**EXERCISE AIM**
Find each line with the string "part" and copy it.

***** DATA EXCERPTS *****

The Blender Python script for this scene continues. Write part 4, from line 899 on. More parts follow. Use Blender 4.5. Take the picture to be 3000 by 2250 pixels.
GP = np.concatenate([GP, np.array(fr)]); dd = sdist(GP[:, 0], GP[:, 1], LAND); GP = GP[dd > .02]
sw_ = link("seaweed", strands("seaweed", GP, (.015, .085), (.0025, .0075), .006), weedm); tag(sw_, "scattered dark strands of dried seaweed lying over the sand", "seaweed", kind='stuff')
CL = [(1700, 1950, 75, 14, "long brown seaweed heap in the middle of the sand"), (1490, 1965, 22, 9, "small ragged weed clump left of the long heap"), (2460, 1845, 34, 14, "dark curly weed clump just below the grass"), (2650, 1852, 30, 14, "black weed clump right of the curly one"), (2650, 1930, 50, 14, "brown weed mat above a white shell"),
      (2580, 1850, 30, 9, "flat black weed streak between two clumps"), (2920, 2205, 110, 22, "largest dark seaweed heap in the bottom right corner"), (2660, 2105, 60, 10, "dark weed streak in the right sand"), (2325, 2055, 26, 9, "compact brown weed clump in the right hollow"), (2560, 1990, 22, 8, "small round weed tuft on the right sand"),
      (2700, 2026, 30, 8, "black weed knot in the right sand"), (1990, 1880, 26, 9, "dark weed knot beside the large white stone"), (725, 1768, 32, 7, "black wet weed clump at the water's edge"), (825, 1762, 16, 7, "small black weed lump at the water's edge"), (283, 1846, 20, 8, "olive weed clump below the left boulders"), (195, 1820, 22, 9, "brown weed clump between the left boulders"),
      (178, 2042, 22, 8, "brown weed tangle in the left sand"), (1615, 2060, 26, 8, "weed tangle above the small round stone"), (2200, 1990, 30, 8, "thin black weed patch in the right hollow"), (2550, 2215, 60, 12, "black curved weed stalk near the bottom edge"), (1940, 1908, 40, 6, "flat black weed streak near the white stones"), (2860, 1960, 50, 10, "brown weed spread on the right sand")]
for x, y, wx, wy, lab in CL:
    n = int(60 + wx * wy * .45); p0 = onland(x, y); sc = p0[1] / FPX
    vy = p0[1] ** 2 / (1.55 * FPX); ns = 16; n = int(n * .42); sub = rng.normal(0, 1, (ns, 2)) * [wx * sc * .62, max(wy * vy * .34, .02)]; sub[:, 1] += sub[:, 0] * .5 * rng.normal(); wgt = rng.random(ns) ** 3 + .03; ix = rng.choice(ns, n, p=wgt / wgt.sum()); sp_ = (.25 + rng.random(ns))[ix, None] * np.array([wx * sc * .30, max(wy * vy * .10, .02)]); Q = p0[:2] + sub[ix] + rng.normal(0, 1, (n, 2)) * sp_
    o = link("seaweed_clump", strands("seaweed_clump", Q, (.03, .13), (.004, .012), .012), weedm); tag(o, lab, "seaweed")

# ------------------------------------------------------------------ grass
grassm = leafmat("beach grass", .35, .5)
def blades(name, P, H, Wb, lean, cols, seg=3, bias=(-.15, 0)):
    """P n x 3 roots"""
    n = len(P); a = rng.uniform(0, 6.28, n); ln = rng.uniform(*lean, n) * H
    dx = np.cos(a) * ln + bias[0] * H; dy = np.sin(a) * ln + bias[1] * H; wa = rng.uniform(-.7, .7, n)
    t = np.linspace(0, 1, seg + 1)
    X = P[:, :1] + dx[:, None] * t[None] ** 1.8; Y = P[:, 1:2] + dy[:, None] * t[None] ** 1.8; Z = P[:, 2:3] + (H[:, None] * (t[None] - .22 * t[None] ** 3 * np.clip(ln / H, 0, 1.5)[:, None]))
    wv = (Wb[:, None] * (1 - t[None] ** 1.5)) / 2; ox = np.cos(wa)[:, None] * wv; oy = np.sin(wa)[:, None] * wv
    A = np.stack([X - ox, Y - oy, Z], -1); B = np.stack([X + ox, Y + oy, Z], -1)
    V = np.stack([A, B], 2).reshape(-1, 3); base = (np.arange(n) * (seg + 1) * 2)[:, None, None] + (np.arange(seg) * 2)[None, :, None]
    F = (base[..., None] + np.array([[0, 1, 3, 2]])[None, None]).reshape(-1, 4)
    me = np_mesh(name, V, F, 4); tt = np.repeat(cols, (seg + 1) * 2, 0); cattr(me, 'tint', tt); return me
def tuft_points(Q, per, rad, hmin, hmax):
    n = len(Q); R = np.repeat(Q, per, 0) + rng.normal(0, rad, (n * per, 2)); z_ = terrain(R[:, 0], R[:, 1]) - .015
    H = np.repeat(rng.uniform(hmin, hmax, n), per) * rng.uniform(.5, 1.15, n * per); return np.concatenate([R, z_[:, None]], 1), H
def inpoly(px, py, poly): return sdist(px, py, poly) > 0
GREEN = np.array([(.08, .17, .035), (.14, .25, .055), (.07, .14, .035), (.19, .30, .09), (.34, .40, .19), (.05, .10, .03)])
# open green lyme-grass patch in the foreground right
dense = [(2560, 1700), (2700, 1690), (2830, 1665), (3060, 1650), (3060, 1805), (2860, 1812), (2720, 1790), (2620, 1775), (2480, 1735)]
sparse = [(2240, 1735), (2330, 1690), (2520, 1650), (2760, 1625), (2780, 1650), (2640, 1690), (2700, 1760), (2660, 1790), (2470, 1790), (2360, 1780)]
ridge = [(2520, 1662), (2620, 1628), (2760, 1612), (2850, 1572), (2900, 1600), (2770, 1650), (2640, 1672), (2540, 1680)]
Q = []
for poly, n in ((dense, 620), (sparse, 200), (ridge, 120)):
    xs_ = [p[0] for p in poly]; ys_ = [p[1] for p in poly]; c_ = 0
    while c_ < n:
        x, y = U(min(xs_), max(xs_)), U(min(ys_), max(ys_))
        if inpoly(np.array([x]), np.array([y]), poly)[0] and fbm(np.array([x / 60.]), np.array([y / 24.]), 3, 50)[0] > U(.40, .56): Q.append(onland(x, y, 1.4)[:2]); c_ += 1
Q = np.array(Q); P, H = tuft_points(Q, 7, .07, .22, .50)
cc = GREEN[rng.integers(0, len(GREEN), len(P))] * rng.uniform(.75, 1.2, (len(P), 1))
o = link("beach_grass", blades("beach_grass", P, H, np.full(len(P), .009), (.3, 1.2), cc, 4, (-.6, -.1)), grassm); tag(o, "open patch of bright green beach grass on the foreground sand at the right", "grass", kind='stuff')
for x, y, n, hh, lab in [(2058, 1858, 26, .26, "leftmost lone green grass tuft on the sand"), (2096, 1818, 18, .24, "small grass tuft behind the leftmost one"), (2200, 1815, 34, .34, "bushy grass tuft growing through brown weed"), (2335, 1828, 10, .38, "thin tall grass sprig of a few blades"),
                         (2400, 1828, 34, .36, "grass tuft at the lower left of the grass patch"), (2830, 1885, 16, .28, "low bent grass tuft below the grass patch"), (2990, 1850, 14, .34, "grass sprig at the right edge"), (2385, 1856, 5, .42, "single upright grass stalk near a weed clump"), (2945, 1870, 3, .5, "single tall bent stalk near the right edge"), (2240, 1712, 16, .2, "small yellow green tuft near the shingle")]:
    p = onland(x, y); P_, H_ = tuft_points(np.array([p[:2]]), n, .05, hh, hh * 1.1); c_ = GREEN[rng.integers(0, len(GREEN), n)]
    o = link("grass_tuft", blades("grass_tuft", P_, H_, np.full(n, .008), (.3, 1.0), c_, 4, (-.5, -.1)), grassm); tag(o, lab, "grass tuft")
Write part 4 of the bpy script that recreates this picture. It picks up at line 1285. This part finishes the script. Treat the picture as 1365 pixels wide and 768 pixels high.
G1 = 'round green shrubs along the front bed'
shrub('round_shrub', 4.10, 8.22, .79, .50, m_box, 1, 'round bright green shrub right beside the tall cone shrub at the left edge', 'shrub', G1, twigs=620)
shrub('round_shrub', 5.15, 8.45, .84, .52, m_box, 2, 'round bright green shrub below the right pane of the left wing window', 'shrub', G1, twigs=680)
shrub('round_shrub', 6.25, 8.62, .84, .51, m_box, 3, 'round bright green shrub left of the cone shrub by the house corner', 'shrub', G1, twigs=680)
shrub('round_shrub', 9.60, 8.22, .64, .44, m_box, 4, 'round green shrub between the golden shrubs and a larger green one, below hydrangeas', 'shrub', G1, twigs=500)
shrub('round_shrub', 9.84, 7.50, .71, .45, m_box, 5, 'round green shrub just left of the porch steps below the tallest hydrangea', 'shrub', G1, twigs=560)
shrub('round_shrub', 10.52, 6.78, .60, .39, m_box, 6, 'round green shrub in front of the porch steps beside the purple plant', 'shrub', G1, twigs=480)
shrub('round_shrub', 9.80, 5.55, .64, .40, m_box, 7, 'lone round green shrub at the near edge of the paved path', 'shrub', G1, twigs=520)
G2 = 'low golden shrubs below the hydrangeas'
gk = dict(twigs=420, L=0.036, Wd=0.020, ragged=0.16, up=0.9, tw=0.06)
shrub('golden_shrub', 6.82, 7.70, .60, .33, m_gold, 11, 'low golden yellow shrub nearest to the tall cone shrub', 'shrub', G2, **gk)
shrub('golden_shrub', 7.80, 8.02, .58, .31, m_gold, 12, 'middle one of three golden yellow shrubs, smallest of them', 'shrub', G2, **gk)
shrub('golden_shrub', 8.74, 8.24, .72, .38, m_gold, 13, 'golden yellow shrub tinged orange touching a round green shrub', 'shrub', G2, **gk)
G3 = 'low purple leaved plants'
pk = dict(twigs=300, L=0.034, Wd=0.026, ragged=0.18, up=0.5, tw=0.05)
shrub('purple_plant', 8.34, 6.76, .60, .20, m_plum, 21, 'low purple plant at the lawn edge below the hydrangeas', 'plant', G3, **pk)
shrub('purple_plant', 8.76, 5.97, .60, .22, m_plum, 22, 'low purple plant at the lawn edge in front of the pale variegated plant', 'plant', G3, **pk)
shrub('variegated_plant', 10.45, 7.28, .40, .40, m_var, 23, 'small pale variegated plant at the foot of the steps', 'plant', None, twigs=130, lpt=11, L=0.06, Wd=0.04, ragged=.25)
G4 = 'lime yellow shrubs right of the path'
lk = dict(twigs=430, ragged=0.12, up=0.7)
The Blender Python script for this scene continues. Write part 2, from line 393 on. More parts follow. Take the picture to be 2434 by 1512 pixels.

*****

**TASK OUTPUT**
The Blender Python script for this scene continues. Write part 4, from line 899 on. More parts follow. Use Blender 4.5. Take the picture to be 3000 by 2250 pixels.
Write part 4 of the bpy script that recreates this picture. It picks up at line 1285. This part finishes the script. Treat the picture as 1365 pixels wide and 768 pixels high.
The Blender Python script for this scene continues. Write part 2, from line 393 on. More parts follow. Take the picture to be 2434 by 1512 pixels.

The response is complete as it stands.